On October 31, the Fifth Circuit issued an opinion in Chamber of Commerce of the USA v. SEC, granting the Chamber’s petition for review of the SEC’s Share Repurchase Disclosure Modernization rule. The Court held that the “SEC acted arbitrarily and capriciously, in violation of the APA, when it failed to respond to petitioners’ comments and failed to conduct a proper cost-benefit analysis.” However, recognizing that there was “at least a serious possibility that the agency will be able to substantiate its decision given an opportunity to do so,” the Court decided that, “short of vacating the rule,” it would put the rule on life support, allowing the SEC 30 days “to remedy the deficiencies in the rule,” and remanded the matter with directions to the SEC to correct the defects in the rule.  The three-judge panel, however, “retain[ed] jurisdiction to consider the decision that is made on remand.” The deadline was set at November 30, 2023. On November 22, the SEC announced that it had issued an order postponing the effective date of the Share Repurchase Disclosure Modernization rule.  As a result, the rule was stayed pending further SEC action. (See this PubCo post.) On the same date, the SEC filed a brief motion asking the Court for an extension of time to correct the defects. In its motion, the SEC said only that, “[s]ince the remand, the Commission’s staff has worked diligently to ascertain the steps necessary to comply with the Court’s remand order and has determined that doing so will require additional time.”  The SEC said in the motion that it would provide an update within 60 days on the status of its efforts. Not surprisingly, the Chamber opposed the motion. On November 26, the Court issued an Order, refusing to grant the extension, and on December 1, at the request of the Clerk of the Court, the SEC’s Office of General Counsel submitted a letter to the Court advising that the SEC would not be able to correct the defects by the Court-imposed deadline. (See this PubCo postthis PubCo post,  this PubCo post and this PubCo post.)  On December 7,  the Chamber filed a motion to vacate the SEC’s final share repurchase rule. As recounted by the Chamber, the SEC advised the Chamber that it took no position on the Chamber’s motion. Today, acting by a quorum (with one judge recused), the Court pulled the plug, issuing an opinion vacating the repurchase rule.  Will the SEC repropose a new repurchase rule?
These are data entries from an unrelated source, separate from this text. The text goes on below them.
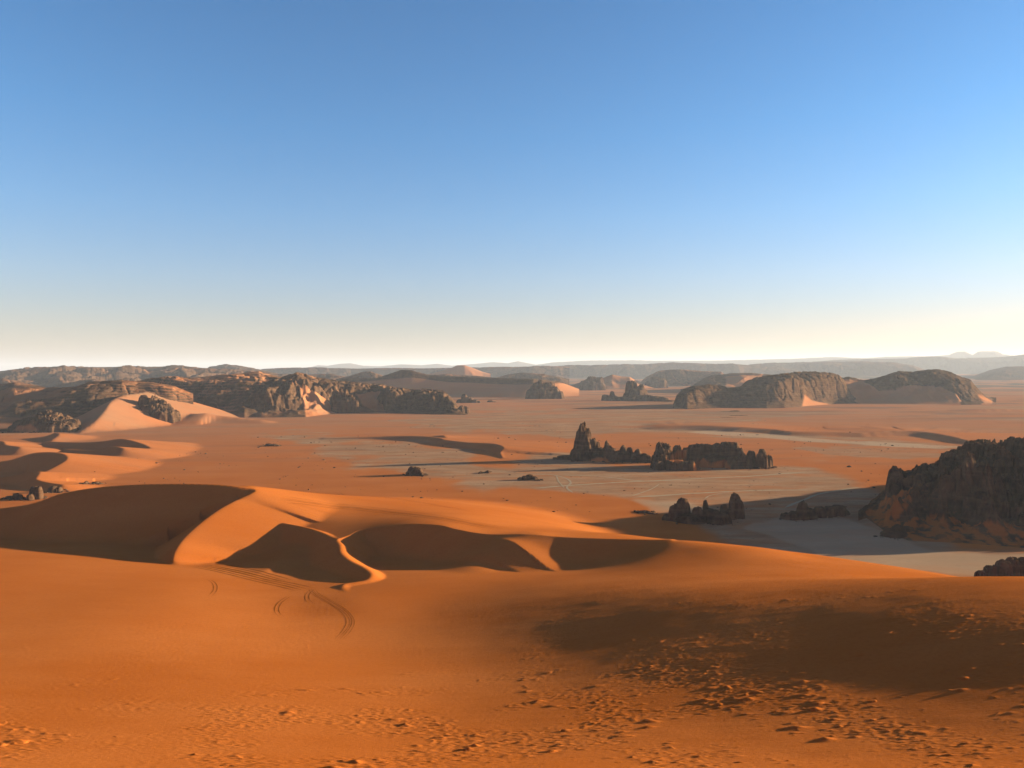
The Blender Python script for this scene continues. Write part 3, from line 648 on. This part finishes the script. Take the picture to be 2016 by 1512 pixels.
tag(hill('mesa', [(960,735),(1000,723),(1060,722),(1100,720),(1122,718),(1160,719),(1230,717),(1260,717),(1322,713),(1350,714),(1400,716),(1450,717),(1520,722),(1600,735)], [(960,744),(1600,744)], 9500, prof='cliff', rough=0.10, lam=700, cell=200, crack=0.08, butt=0.6, seed=80), kind='structure')
tag(hill('mesa', [(1420,740),(1460,720),(1490,716),(1520,714),(1560,714),(1640,712),(1700,711),(1760,713),(1800,720),(1850,738)], [(1420,744),(1850,744)], 10500, prof='cliff', rough=0.08, lam=700, cell=220, crack=0.08, butt=0.5, seed=81), kind='structure')
tag(hill('mesa', [(1560,735),(1600,712),(1650,708),(1720,706),(1780,706),(1810,702),(1850,702),(1880,705),(1950,704),(1980,702),(2016,697),(2080,694),(2200,698),(2400,715)], [(1560,738),(2400,738)], 14000, prof='cliff', rough=0.06, lam=900, cell=260, crack=0.06, butt=0.5, seed=82), kind='structure')
tag(hill('mesa', [(1880,752),(1910,743),(1950,728),(1980,722),(2010,721),(2060,722),(2140,730),(2200,748)], [(1880,750),(2200,750)], 8300, prof='dome', rough=0.06, lam=500, cell=150, crack=0.05, seed=83), kind='structure')
tag(hill('mesa', [(1000,726),(1090,713),(1150,710),(1240,709),(1300,710),(1400,710),(1560,706),(1640,703),(1700,705),(1760,702),(1840,701),(1868,699),(1882,693),(1900,692),(1915,699),(1925,692),(1960,692),(1975,699),(2100,706)], [(1000,734),(2100,734)], 24000, prof='cliff', rough=0.04, lam=1500, cell=500, crack=0.04, butt=0.3, seed=84), kind='structure')
tag(hill('mountain', [(600,726),(625,719),(645,720),(670,716),(690,715),(715,720),(750,721),(790,717),(830,719),(860,716),(890,720),(940,716),(970,713),(1000,715),(1020,711),(1045,716),(1075,722),(1110,726)], [(600,733),(1110,733)], 26000, prof='dome', rough=0.05, lam=1500, cell=500, crack=0.0, seed=85), kind='structure')

# ------------------------------------------------------------------ loose stones round the rocks
rs = np.random.RandomState(5)
APRON = [(1690,1003),(1760,968),(1800,962),(1795,1000),(1830,1020),(2016,1035),(2016,1072),(1800,1062),(1735,1040)]
import bmesh
bmt = bmesh.new(); bmesh.ops.create_icosphere(bmt, subdivisions=1, radius=1.0)
iv = np.array([v.co[:] for v in bmt.verts]); jf = np.array([[v.index for v in f.verts] for f in bmt.faces]); bmt.free()
sx_, sy_, sr_ = (np.array(v) for v in zip(*SCREE))
# a thin scatter over the flats too
ax = rs.uniform(-500, 620, 2600); ay = rs.uniform(560, 1350, 2600)
okk = fbm(ax/70, ay/60, 3, 88) > 0.18
sx_ = np.r_[sx_, ax[okk]]; sy_ = np.r_[sy_, ay[okk]]; sr_ = np.r_[sr_, 0.2+rs.exponential(0.35, okk.sum())]
sz_ = ground_h(sx_.copy(), sy_.copy()); good = np.abs(sz_) < 4; sx_, sy_, sr_, sz_ = sx_[good], sy_[good], np.minimum(sr_[good], 3.2), sz_[good]
n = len(sx_); jit = 1+0.45*(rs.rand(n, len(iv), 1)-0.5)
V = iv[None]*jit*sr_[:, None, None]*np.stack([rs.uniform(0.8, 1.5, n), rs.uniform(0.8, 1.5, n), rs.uniform(0.5, 0.9, n)], -1)[:, None, :]
V = V + np.stack([sx_, sy_, sz_+sr_*0.15], -1)[:, None, :]
F = (jf[None]+(np.arange(n)*len(iv))[:, None, None]).reshape(-1, 3)
me = bpy.data.meshes.new('scree'); me.from_pydata(V.reshape(-1, 3).tolist(), [], F.tolist()); me.materials.append(M_ROCK); me.update()
o = bpy.data.objects.new('scree', me); scene.collection.objects.link(o); tag(o, 'loose dark stones scattered round the rocks and over the pale flats', 'stones', kind='stuff')

# ------------------------------------------------------------------ wheel tracks
def drape(pxs, dmax=1400):
    out = []
    for px, py in pxs:
        d = fwd + rgt*(px-1008)/FP - up*(py-756)/FP
        D = np.arange(90, dmax, 1.0)
        g = ground_h(D*d[0]/d[1], D.copy()); rz = CAMZ+D*d[2]/d[1]
        hit = np.where(rz <= g+0.02)[0]
        if len(hit): out.append((D[hit[0]]*d[0]/d[1], D[hit[0]], 0))
    return out
def track(name, pxs, width, lines, mat, lift=0.05, seed=0, step=1.5):
    w = smooth_line(drape(pxs), 8)
    seg = np.r_[0, np.cumsum(np.hypot(*np.diff(w[:, :2], axis=0).T))]
    s_ = np.arange(0, seg[-1], step); x = np.interp(s_, seg, w[:, 0]); y = np.interp(s_, seg, w[:, 1])
    tx = np.gradient(x); ty = np.gradient(y); L = np.hypot(tx, ty)+1e-9; nx_, ny_ = -ty/L, tx/L
    V = []; F = []
    for off, wd in lines:
        wob = 0.35*width*perlin(s_/40+off, s_*0+seed, seed+5)
        fade = np.clip(np.minimum(s_, s_[-1]-s_)/12, 0.05, 1)*(0.6+0.4*ss(-0.4, 0.3, perlin(s_/9, s_*0+off, seed)))
        b0 = len(V)
        for i in range(len(s_)):
            for q in (-1, 1):
                o2 = off+wob[i]+q*wd*0.5*fade[i]
                V.append((x[i]+nx_[i]*o2, y[i]+ny_[i]*o2))
        for i in range(len(s_)-1):
            F.append((b0+2*i, b0+2*i+2, b0+2*i+3, b0+2*i+1))
    V = np.array(V); z = ground_h(V[:, 0].copy(), V[:, 1].copy())+lift
    me = bpy.data.meshes.new(name); me.from_pydata([(a, b, c) for (a, b), c in zip(V, z)], [], F); me.materials.append(mat); me.update()
    o = bpy.data.objects.new(name, me); scene.collection.objects.link(o); tag(o, kind='structure')
def flat_mat(name, c1, c2, sc):
    m, nt, ns, ls = new_mat(name); g = N(nt, 'ShaderNodeNewGeometry').outputs['Position']
    finish(nt, mix(nt, c1, c2, noise_node(nt, g, sc, 3, 0.6))); return m
M_TYRE = flat_mat('rut_shade_sand', (0.21, 0.052, 0.005), (0.32, 0.082, 0.008), 0.4)  # packed sand, darkened to paint in the shade inside the wheel grooves
M_PALE = flat_mat('pale_dust', (0.37, 0.235, 0.145), (0.44, 0.29, 0.185), 0.1)
pair = [(-0.8, 0.36), (0.8, 0.36)]
quad = [(-1.3, 0.24), (-0.4, 0.2), (0.5, 0.24), (1.4, 0.2)]
wide = [(-4, 0.9), (-1, 1.1), (2, 0.8), (5, 0.9)]
track('tyre_track', [(385,1114),(430,1122),(500,1138),(560,1152),(604,1163)], 1, wide, M_TYRE, seed=1)
track('tyre_track', [(390,1112),(440,1117),(500,1129),(560,1146)], 1, wide, M_TYRE, seed=2)
track('tyre_track', [(613,1158),(622,1170),(650,1186),(678,1204),(690,1222),(684,1240),(662,1262)], 1, quad, M_TYRE, seed=3)
track('tyre_track', [(572,1172),(551,1187),(545,1203),(556,1217)], 1, pair, M_TYRE, seed=4)
track('tyre_track', [(617,1158),(606,1170),(606,1182),(618,1192)], 1, pair, M_TYRE, seed=5)
track('tyre_track', [(410,1140),(422,1150),(424,1162),(412,1176)], 1, pair, M_TYRE, seed=6)
track('tyre_track', [(552,985),(620,992),(700,1001),(800,1012),(900,1026),(1000,1043)], 2, [(-5, 0.7), (0, 1.0), (3, 0.7), (9, 0.6)], M_TYRE, 0.12, seed=7, step=3)
track('tyre_track', [(660,970),(740,978),(840,992),(930,1008)], 2, [(0, 0.7), (4, 0.6)], M_TYRE, 0.12, seed=8, step=3)
for k, (l, w_) in enumerate([([(1050,962),(1120,956),(1200,951),(1300,946),(1400,941),(1500,936),(1590,929)], 5.5), ([(1240,980),(1300,976),(1380,971),(1460,967),(1560,965),(1640,966)], 5.0),
    ([(1050,935),(1080,934),(1108,940),(1124,950),(1116,960),(1130,972)], 2.6), ([(1085,935),(1180,938),(1260,947),(1330,946)], 3.4), ([(1545,1000),(1580,985),(1620,971),(1700,958)], 3.6),
    ([(1240,978),(1280,964),(1300,952)], 1.8), ([(1386,984),(1402,975),(1440,969)], 1.8), ([(1095,936),(1100,948),(1112,962)], 1.8), ([(930,936),(980,930),(1030,932),(1085,934)], 2.0)]):
    track('dirt_track', l, 2.5, [(0, w_)], M_PALE, 0.10, seed=20+k, step=3)

# ------------------------------------------------------------------ haze
hm, nt, ns, ls = new_mat('haze'); v = N(nt, 'ShaderNodeVolumePrincipled')
v.inputs['Color'].default_value = (0.92, 0.86, 0.98, 1); v.inputs['Density'].default_value = 3.4e-5; v.inputs['Anisotropy'].default_value = 0.1
o_ = N(nt, 'ShaderNodeOutputMaterial'); ls.new(v.outputs[0], o_.inputs['Volume'])
import bmesh
bm = bmesh.new(); bmesh.ops.create_cube(bm, size=1.0)
for w_ in bm.verts: w_.co = Vector((w_.co.x*122000, w_.co.y*122000, -140+(w_.co.z+0.5)*900))
me = bpy.data.meshes.new('haze'); bm.to_mesh(me); bm.free(); me.materials.append(hm)
hz = bpy.data.objects.new('haze', me); scene.collection.objects.link(hz); tag(hz, kind='stuff')
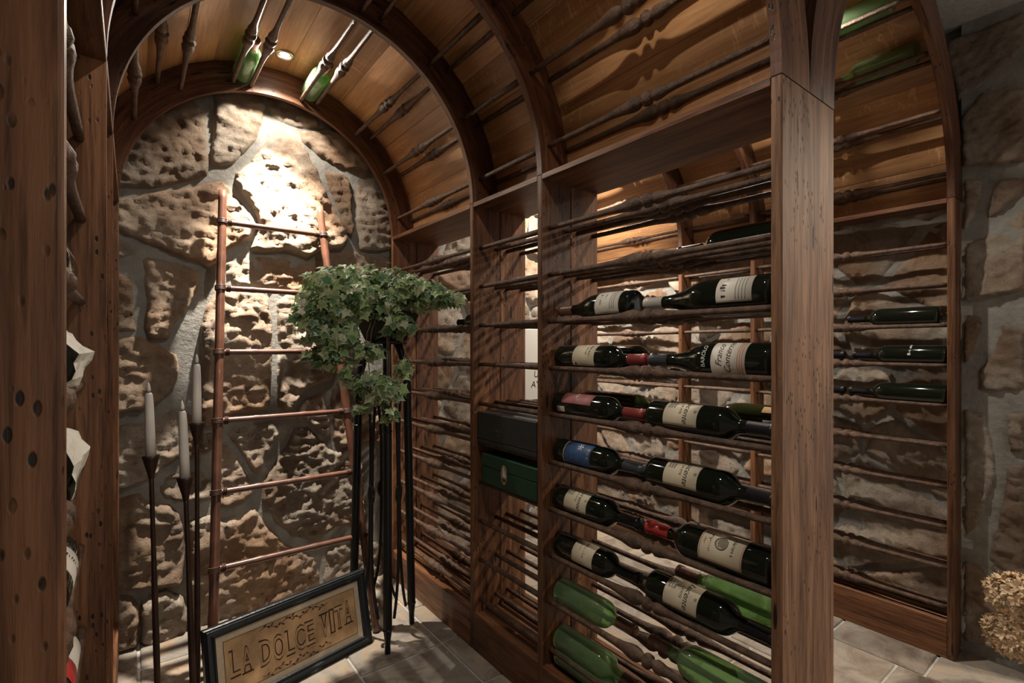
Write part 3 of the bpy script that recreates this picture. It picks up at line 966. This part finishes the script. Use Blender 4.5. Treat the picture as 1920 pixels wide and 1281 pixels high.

As the Court explained in the opinion, the APA requires the Court to “‘set aside agency action[] found to be arbitrary [or] capricious, contrary to constitutional right, or without observance  of  procedure  as  required  by  law’….. Accordingly, ‘[t]he default rule is that vacatur is the appropriate remedy.’”  For agency action “suffering from one or more serious procedural or substantive deficiencies,” the Court reasoned, remand without  vacatur would be inappropriate.  The Court could avoid vacating the rule only in “rare” circumstances if two conditions were satisfied:  first, if there was “a  ‘serious  possibility’ that the  agency  will  be  able  to  correct  the  rule’s  defects on  remand” and second, if “vacating the challenged action would produce ‘disruptive consequences.’” 

In the Court’s earlier opinion, the Court “recognized that there was at least a serious probability that the SEC would be able to substantiate its decision if given an opportunity to do so.”  Accordingly, the Court said, it provided the SEC with an opportunity to correct the defects. However, the Court continued, the time period allotted has passed and, while the “SEC claims to have ‘worked  diligently  to  ascertain  the  steps  necessary  to  comply  with  the  Court’s remand order,’” the SEC “has nothing to show for its efforts,” and has admitted it was unable to remedy the problem with the Court’s timeframe. According to the Court, the “rule remains  no less flawed—and no less unlawful—than it was on October 31, 2023. The SEC acted arbitrarily and capriciously, in violation of the APA, when  it  failed  to  respond  to  petitioners’  comments  and  failed  to  conduct  a  proper cost-benefit analysis.  The challenged rule is VACATED.”